EOG’s gas production volumes fell 33 MMcf/d in the second quarter to 898 MMcf/d and its realized gas prices plummeted to $2.77 from $4.16. The decline in prices was partially responsible for a decrease in net income to $35.4 million, or $0.30 per share from $133.4 million, or $1.13 per share. Second quarter results also included a $0.7 million gain on mark-to-market commodity price transactions. Adjusted net income available to common for the second quarter 2002 was $22.1 million, or $0.19 per share.

EOG’s quarter was highlighted by the early startup of the CNC Ammonia Plant in Trinidad, production growth in Canada and continued success in its Texas and Midcontinent natural gas drilling programs.

“Our opportunities continue to expand in Trinidad, as it becomes more closely linked with the North American natural gas market,” said Papa. “With our firm production contracts and reserves discovered to date, we expect to achieve double-digit compound annual growth from Trinidad over the next several years.”
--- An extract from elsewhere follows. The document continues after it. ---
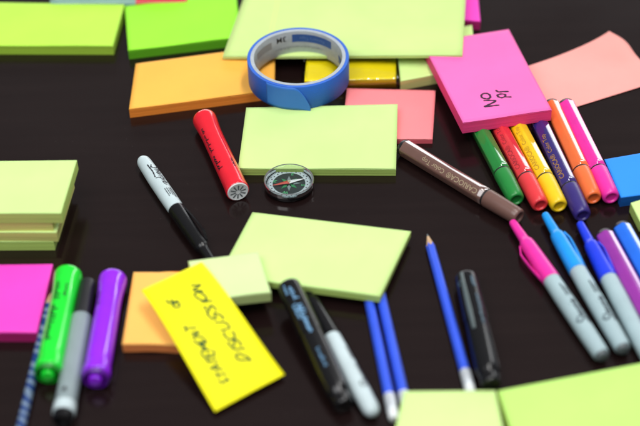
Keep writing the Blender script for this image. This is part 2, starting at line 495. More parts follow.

The CNC Ammonia Plant began initial testing in the second quarter and reached full production capacity in late June. Under a 15-year contract, EOG will initially supply 50 MMcf/d of gas from the U(a) block. The new production represents over a 40% increase from the 114 MMcf/d under the current SECC take-or-pay contract. EOG also has increased condensate production from the U(a) block by 1,000 b/d.

Its Canadian gas production increased by 36 MMcf/d to 159 MMcf/d in the second quarter from 2Q 2001 primarily as a result of high return, shallow gas drilling in Western Canada where EOG plans to drill 1,000 wells during 2002. Crude and condensate production increased 18%.

In South Texas, EOG drilled three successful development wells in the deep Wilcox formation year-to-date. Current net production of 18 MMcf/d is expected to increase to 45 MMcf/d by year-end. EOG also reported a gas discovery in Texas County, OK, during the second quarter.

“We continue to show progress in several of our key natural gas plays in North America and to successfully manage our cost structure,” said Papa. “To take advantage of current lower service costs, EOG has accelerated capital expenditures and accreted acreage, primarily in Western Canada. These strategic actions will favorably position EOG for our 2003 drilling program.”